Note that the middle class wasn’t in existence, initially. There was the upper class and the lower class. The peasants rose to middle class from industrialization and capitalism of the periods they lived in over the years – it was a slow but definite rise from peasantry to middle class. With this rise, also came the rise in literacy that was how things began to balance. It was the peasants turned merchants that became the middle class.

So the middle class were the working class struggling to make ends meet, enriching the upper class the more, and suffering the brunt of developments like industrialization. It was this class that realist writers targeted.

Social Critique – Realist writers like Charles Dickens, Honore de Balzac, Leo Tolstoy raised awareness in their novels by depicting the social conditions of the world they lived in through their characters’ circumstances and situations. These writers criticized the social, political and economic conditions of their world. These social criticisms of course brought some change. As the leaders began to read about the terrible conditions of the led, I’m sure (shame come catch them!). 

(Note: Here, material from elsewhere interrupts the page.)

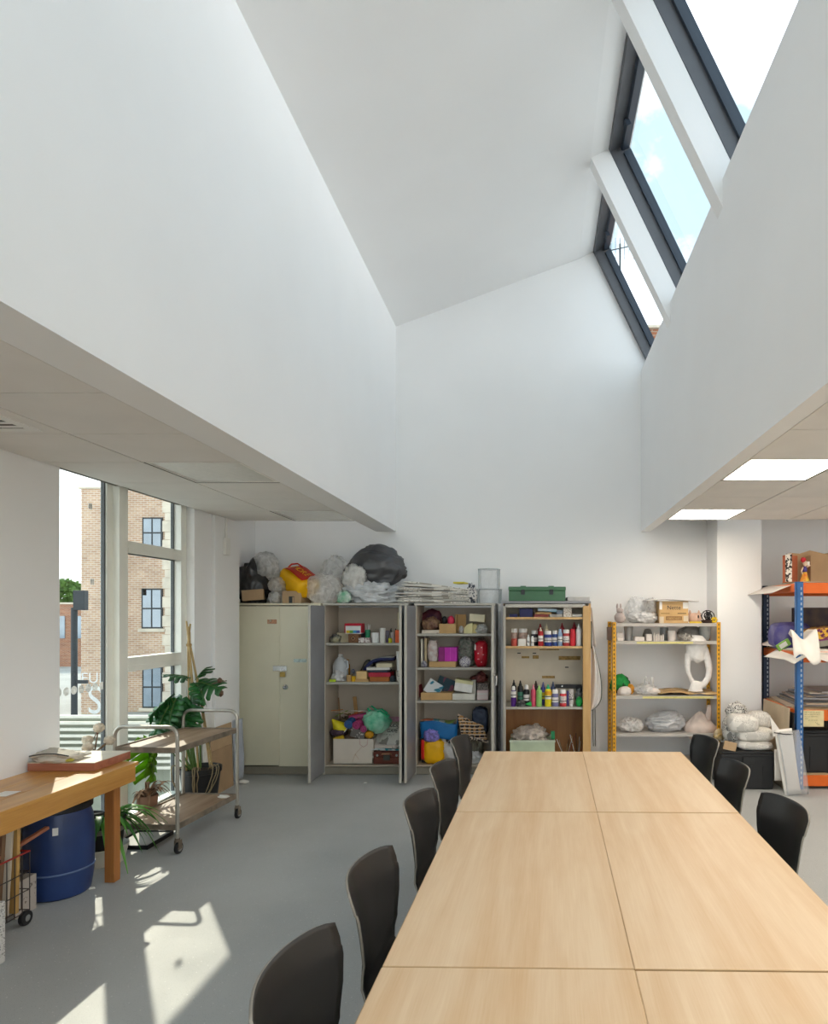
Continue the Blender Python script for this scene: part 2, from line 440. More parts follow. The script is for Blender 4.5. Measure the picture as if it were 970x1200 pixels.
LAMP_ON = emit('panel_lit', '#fff1de', 5.6)
LAMP_OFF = mat('panel_off', '#f0f2ee', rough=0.25, var=0.03, scale=30)
GAP_SHADE = mat('gap_shadow_strip', '#5b564f', rough=.8)  # dark strips paint in the shade along the panel edges
LMETAL = mat('panel_frame', '#e9e7e3', rough=0.4)
lamp_label = {('L', 0, 0): 'unlit square ceiling panel above the cabinets, at the far end of the window-side ceiling',
              ('L', 0, 3): 'unlit square ceiling panel, the larger of the two on the window-side ceiling',
              ('R', 0, 0): 'lit white square ceiling panel above the yellow rack at the far end',
              ('R', 0, 3): 'lit white square ceiling panel, the larger and nearer of the two glowing ones'}
for side, cx, k, x0, x1, y0, y1 in lamp_cells:
    lit = LIGHTS[(side, cx, k)]
    ex = {}
    lb = lamp_label.get((side, cx, k), 'unseen lit ceiling panel added as fill light outside the view')
    t = thing('ceiling_light', lb, 'light', ((x0+x1)/2, (y0+y1)/2, H), 0, 'ceiling light panels' if (side, cx, k) in lamp_label else 'added fill-light panels outside the view')
    w, d = (x1-x0)/2 - 0.004, (y1-y0)/2 - 0.004; f = 0.016
    fr = MB().box(-w, w, -d, -d+f, 0, 0.02).box(-w, w, d-f, d, 0, 0.02).box(-w, -w+f, -d+f, d-f, 0, 0.02).box(w-f, w, -d+f, d-f, 0, 0.02)
    fr.build('frame', LMETAL, t)
    ow = -w if side == 'L' else w - .010
    MB().box(ow, ow + .010, -d, d, -.0015, 0).build('painted_gap_shadow', GAP_SHADE, t)
    MB().box(-w, w, d - .010, d, -.0015, 0).build('painted_gap_shadow', GAP_SHADE, t)
    MB().box(-w+f+.004, w-f-.004, -d+f+.004, d-f-.004, 0.009, 0.019).build('diffuser', LAMP_ON if lit else LAMP_OFF, t)
# air vent in the window-side ceiling
x0, x1, y0, y1 = vent_cell
vt = thing('ceiling_vent', 'square white air vent with louvre blades in the window-side ceiling', 'vent', ((x0+x1)/2 - 0.02, (y0+y1)/2, H - 0.006))
vw = 0.25
MB().box(-vw, vw, -vw, -vw+0.05, 0, .006).box(-vw, vw, vw-0.05, vw, 0, .006).box(-vw, -vw+.05, -vw+.05, vw-.05, 0, .006).box(vw-.05, vw, -vw+.05, vw-.05, 0, .006).build('frame', TRIM, vt)
MB().box(-vw+.05, vw-.05, -vw+.05, vw-.05, 0.003, 0.006).build('backing', VOID, vt)
for q in range(6):
    yy = -0.165 + q * 0.066
    MB().box(-vw+.05, vw-.05, yy-.014, yy+.014, -0.001, 0.002, Matrix.Identity(4)).build('blade', TRIM, vt)

# ================================================================ tall side window
FRAME = mat('window_frame_paint', '#f3f3ea', rough=0.45, var=0.02)
win = struct(thing('window_1', None, None, (0, 0, 0)))
FX = -3.20
MB().box(-3.29, FX, 4.944, 5.047, 0.07, 2.74).build('mullion', FRAME, win, bevel=0.003)
MB().box(-3.30, -3.25, 4.875, 4.944, 0.07, 2.74).build('stile', FRAME, win, bevel=0.003)
MB().box(-3.30, FX, 5.80, 5.888, 0.07, 2.74).build('jamb', FRAME, win, bevel=0.003)
MB().box(-3.30, FX, 4.232, 4.29, 0.07, 2.74).build('jamb', FRAME, win, bevel=0.003)
for z0, z1 in ((2.19, 2.286), (1.26, 1.371), (0.07, 0.13)):
    MB().box(-3.29, FX, 5.047, 5.80, z0, z1).build('transom', FRAME, win, bevel=0.003)
    MB().box(-3.27, FX + 0.006, 5.047, 5.80, z0, z0 + 0.045).build('transom_bead', FRAME, win, bevel=0.002)
MB().box(-3.30, FX, 4.29, 4.875, 0.07, 0.13).build('transom', FRAME, win, bevel=0.003)
GASK = mat('gasket', '#5a5d5e', rough=0.6)
for (y0, y1, z0, z1) in ((4.29, 4.875, 0.13, 2.74), (5.047, 5.80, 0.13, 1.26), (5.047, 5.80, 1.371, 2.19), (5.047, 5.80, 2.286, 2.74)):
    MB().box(-3.276, -3.270, y0, y1, z0, z1).build('pane', GLASS, win)
    MB().box(-3.288, -3.262, y1 - 0.014, y1, z0, z1).box(-3.288, -3.262, y0, y0 + 0.010, z0, z1).build('gasket', GASK, win)
FROST = mat('frosted_dot', '#f4f4f0', rough=0.6, alpha=0.6)
for k in range(8):
    yy = 4.335 + k * 0.073
    MB().cyl((-3.2695, yy, 1.175), (-3.2685, yy, 1.175), 0.03, n=16).build('manifestation_dot', FROST, win)
STK = mat('sticker_white', '#f2f2ee', rough=0.6); STD = mat('sticker_dark', '#3b3f40', rough=0.6)
for (yy, zz, m_, s_) in ((4.72, 2.50, STK, .02), (4.74, 1.95, STK, .02), (5.37, 1.895, STD, .026)):
    MB().box(-3.2695, -3.268, yy - s_, yy + s_, zz - s_, zz + s_).build('sticker', m_, win)

# ================================================================ rooflight
roof_w = struct(thing('window_2', None, None, (0, 0, 0)))
def slab(y0, y1, o0, o1, s0, s1):
    P = lambda o, s: (RX + o * NX + s * DX, RZ + o * NZ + s * DZ)
    return xz(y0, y1, [P(o0, s0), P(o0, s1), P(o1, s1), P(o1, s0)])
SMAX = 2.35
raf = [(5.84, 5.97), (4.19, 4.32), (2.54, 2.67), (0.89, 1.02), (-0.76, -0.63)]
for i, (y0, y1) in enumerate(raf):
    struct(slab(y0, y1, 0, 0.18, -0.02, SMAX).build('trim_%d' % (i + 2), WHITE, bevel=0.004))
    slab(y0 - 0.004, y1 + 0.004, 0.18, 0.36, 0, SMAX).build('frame_bar', ANTH, roof_w, bevel=0.003)
slab(7.44, 7.52, 0.18, 0.36, 0, SMAX).build('frame_bar', ANTH, roof_w, bevel=0.003)
GL2 = glass_mat('rooflight_glass', (0.97, 0.985, 0.99))
edges = [YF] + [v for r_ in reversed(raf) for v in r_] + [7.44]
bays = [(edges[i], edges[i+1]) for i in range(0, len(edges), 2)]
for y0, y1 in bays:
    slab(y0, y1, 0.18, 0.36, -0.02, 0.035).build('frame_head', ANTH, roof_w)
    fr = MB()
    for q in (slab(y0, y1, 0.28, 0.35, 0.035, 0.075), slab(y1 - 0.03, y1, 0.28, 0.35, 0.10, SMAX), slab(y0, y0 + 0.03, 0.28, 0.35, 0.10, SMAX), slab(y0, y1, 0.28, 0.35, 1.52, 1.60)):
        fr.add(q.v, q.f)
    fr.build('sash', SASHM, roof_w)
    slab(y0 + .05, y1 - .05, 0.315, 0.325, 0.09, SMAX).build('pane', GL2, roof_w)
    for s_ in (0.45,):
        for yy in (y0 + 0.35, y1 - 0.35):
            slab(yy - 0.03, yy + 0.03, 0.25, 0.29, 0.06, 0.12).build('hinge', SASHM, roof_w)

# unseen glazing added behind the camera to light the back wall
wr_ = struct(thing('fill_window', None, None, (0, 0, 0)))
for x0, x1, z0, z1 in [(-2.7 + k * 1.38, -2.7 + (k + 1) * 1.38, .25, 2.5) for k in range(1, 5)] + [(-1.6, -.225, 3.0, 4.95), (-.225, 1.15, 3.0, 4.95)]:
    MB().box(x0 + .03, x1 - .03, YF - .11, YF - .10, z0 + .05, z1 - .05).build('pane', GLASS, wr_)
    MB().box(x0, x0 + .03, YF - .14, YF - .06, z0, z1).box(x1 - .03, x1, YF - .14, YF - .06, z0, z1).box(x0 + .03, x1 - .03, YF - .14, YF - .06, z0, z0 + .05).box(x0 + .03, x1 - .03, YF - .14, YF - .06, z1 - .05, z1).build('frame', FRAME, wr_)

# conduit and switch box on the trim beside the cabinets
sw = thing('wall_switch', 'white switch box on conduit beside the closed locker', 'switch', (XL + 0.035, 6.40, 2.38))
MB().box(-0.002, 0.032, -0.05, 0.05, -0.085, 0.085).build('box', TRIM, sw, bevel=0.006)
MB().box(0.032, 0.036, -0.02, 0.02, -0.03, 0.03).build('rocker', TRIM, sw, bevel=0.002)
MB().cyl((0.012, 0, 0.08), (0.012, 0, 0.285), 0.011).build('conduit', TRIM, sw, smooth=True)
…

Still bearing in mind that the goal of Realism is to present things as they are or appear, to present life as it truly is; to portray real typical people dealing with unembellished problems and situations accurately and truthfully as they can be, we examine social realism:

The major ideas of Realism, especially in sociology, are: anarchy (which can necessitate revolution – when people see how things are, it can stir up emotions that can lead to revolution), the balance of power and, National interest.

As we continue with Literary Periods, with a focus on Literary Realism, I recommend you read such plays like John Osborne’s social realism play, Look Back in Anger, Lorraine Hansbury’s  A Raisin in the Sun, and some of Fyodor Dostoevsky’s novels: The Brothers Karamazov, The Possessed (aka The Demons and The Devils), The Idiot, etc.